Sono precedenti costituzionalmente censurabili, per almeno tre ragioni: 1) confondono – fino all’impropria sovrapposizione – due giudizi che hanno ritmi, regole processuali, finalità differenti; ; 2) raccontano di un sindacato prematuro e astratto – quasi profetico – su una normativa che potrebbe anche non vedere mai la luce, quando invece il giudizio di legittimità non è a oggetto ipotetico, svolgendosi sempre su disposizioni già in vigore, valutate nel loro significato applicato; 3) espongono la Corte all’accusa di negare arbitrariamente il diritto di voto (referendario), indebolendo la propria legittimazione. La metamorfosi del sindacato sul referendum è una patologia del sistema, perché l’ordinamento non prevede un giudizio di costituzionalità preventivo. Farà bene allora la Consulta a tenere separati i due piani.
5. Sostiene Flick che, con la vittoria dei sì nel referendum, «in sostanza si finisce per punire l’aiuto al suicidio (“meno grave”) e non l’omicidio del consenziente (che è “più grave”)». Sarebbe il caos normativo. La produzione continua di norme è sempre fonte di potenziali antinomie con quelle precedenti. L’ordinamento giuridico appresta strumenti per risolverle: l’interpretazione dei giudici; l’impugnazione della norma di dubbia costituzionalità; la sopravvenuta modifica legislativa. Rimedi che devono scattare nel momento applicativo della legge o alla luce di esso. Non prima, nella fase della produzione normativa (legislativa o referendaria).
Lo stesso procedimento referendario (legge n. 352 del 1970) prevede possibili rimedi a un temuto caos normativo, prevenendolo. Riconosce al legislatore la possibilità di intervenire sulla legge oggetto del quesito «prima della data dello svolgimento del referendum» (art. 39). Consente al Capo dello Stato, su richiesta del Governo, di ritardare l’entrata in vigore dell’abrogazione referendaria «per un termine non superiore a 60 giorni» dalla pubblicazione dei suoi esiti (art. 37, comma 3), concedendo altro tempo per approvare una legge o decreto legge in materia.
A rigore, dunque, l’argomento di Flick non gioca contro il referendum ma per una legge sull’eutanasia legale, sull’esempio di Belgio, Olanda e Spagna.
6. Infine, Flick è preoccupato di un referendum che, in buona misura, «depenalizza, diciamo pure liberalizza l’omicidio del consenziente». Come la Corte costituzionale ha circoscritto l’applicazione dell’art. 580 c.p., così il referendum fa con l’art. 579 c.p. Il reato di omicidio del consenziente, infatti, sopravvivrà a sanzionare il fatto se commesso contro un soggetto vulnerabile: minore o infermo di mente o il cui consenso sia stato estorto o carpito con inganno. Quanto all’accertamento del «consenso», varrà ciò che prevede la legge sulle disposizioni anticipate di trattamento. Né è da escludersi un’estensione per via interpretativa delle procedure di accertamento introdotte dalla sent. n. 242/2019 sul “caso Cappato”.

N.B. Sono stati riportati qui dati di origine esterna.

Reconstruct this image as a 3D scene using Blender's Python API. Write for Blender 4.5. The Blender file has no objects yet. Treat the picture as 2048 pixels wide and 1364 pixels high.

Il suicidio è una libertà di fatto, non essendo punito nemmeno a titolo di reato tentato. Per alcuni, però, scegliere di morire con dignità è penalmente vietato: a loro non resta che un’eutanasia clandestina, se rifiutano l’accanimento terapeutico o la sedazione profonda. Il quesito, nella misura possibile per uno strumento abrogativo, ripristina un’eguaglianza negata. Legalizza una facoltà, rimessa alla libera scelta individuale.
7. In realtà – denuncia Flick – il referendum vuole «far valere una specifica visione della vita», attraverso lo strumento penale. È vero. L’intento dei promotori è rovesciare il paradigma del codice Rocco: dall’indisponibilità del diritto alla vita al principio di autodeterminazione in ordine alle scelte di “fine vita”. Si può essere o meno d’accordo: deciderà il voto. Ma sono argomenti di politica del diritto, estranei al giudizio cui è chiamata la Corte costituzionale. Sarà, il suo, un tornante impegnativo. Ecco perché l’annuale seminario “preventivo” ferrarese (www.amicuscuriae.it), si titolerà “La via referendaria al fine vita. Ammissibilità e normativa di risulta del quesito sull’art. 579 c.p.”. L’appuntamento è per venerdì 26 novembre. Il Presidente Flick è fin da ora invitato.